More to the point, the Pathways program was eliminated. Some of the classroom teachers had language arts endorsements. However, the district offered .6 classroom teacher positions (funded by LAP money) which could be used for reading, writing, or math intervention. It's unclear what the high schools did with the funding for those positions--I saw only four jobs advertised that seemed to be funded by the .6 LAP money. (In two cases, building money may have been added to the .6 to make it a larger position, I don't know.) I believe that two of those teachers who took the .6 positions have now been RIF'd.

Does this seem confusing? Does this seem an odd way to fund a vitally important intervention program? Welcome to Seattle Public Schools.

Every student achieving, everyone accountable.
anonymous said…
My husband was officially hired by Microsoft, and though the larger corporation is his employer, he works in his department, and answers to the manager of his team. The manager of his team is entirely responsible for the running of his department. Within the department the manager, along with a team of co-workers, interviews and chooses new hires. The manager assigns their duties, oversees their work, and evaluates their performance. He also (acting within the law and Microsoft policy) can discipline and/or fire them. And who better to do this than a direct manager who intimately knows the needs of his department and who knows the competence and quality (or lack thereof) of his employees?

I believe that a principal is the manager of his/her department, the school. perhaps along with a BLT (which consists of the principal, some teachers, parents and sometimes students), a principal should be able to discipline, hire and fire his staff. He should be able to truly and effectively evaluate performance of his staff. Who better to do this? Someone outside of the school building? Someone who doesn't know the needs and demands of the community that the school serves? Someone who may doesn't work with the teacher on a daily basis? If you put the principal in charge of a school and hold him/her accountable for the performance of that school then he/she needs to have the authority necessary to make sure that it runs efficiently and effectively.
Charlie Mas said…
Responsibility and authority need to be linked.

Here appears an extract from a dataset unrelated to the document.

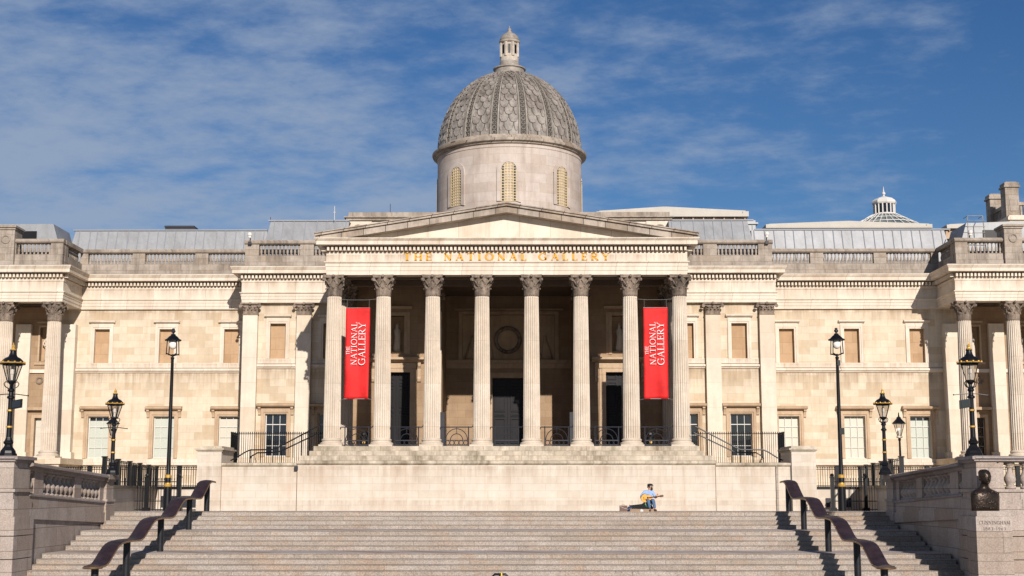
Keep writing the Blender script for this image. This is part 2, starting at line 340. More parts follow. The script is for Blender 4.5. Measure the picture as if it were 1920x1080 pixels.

Un-linking them leads to dysfunction. If we are serious about making people accountable for outcomes, then we need to offer them some control over those outcomes.

It troubles me when the people who design systems never consider that the system may be at the root of systemic failures.

I wish everyone could read Deming.

Quick story: I have a friend who used to live in Santa Cruz, California. I lived in Davis. To get to Santa Cruz I would have to drive over some mountains on a two-lane highway - Highway 17 - from San Jose. The traffic was horrible. It was bumper to bumper, start and stop, a couple of car lengths at a time, with some aggressive drivers trying to change lanes frequently. I hated it.

I would sometimes complain to my friend about it, and he would always say "You just don't know how to drive it." After he had said this a few times, I kind of blew up at him. "What do you mean I don't know how to drive it?! It's bumper to bumper and door to door for six miles with no turn offs or exits? I don't have a lot of choice about how to drive it!" He told me that I shouldn't drive it when it's crowded like that. "What am I supposed to do?" I asked, "Stop in San Jose and watch a movie until the 17 clears up?" He answered "Yes."
Sahila said…
adhoc - your analogy has logic except when you take it to its natural conclusion.... tell me, if a community knows its school best and what it needs, shouldnt the community then be able to fire a principal the community thinks isnt doing a good job?

And if you dont trust the principal to do a good job for the school - based on unfortunate experience or the fact that he/she isnt a good fit for the philosophy of the school, then how can you trust their hiring/firing decisions - wouldnt he/she gradually move the school even further off its once-agreed-on-by-the-community track?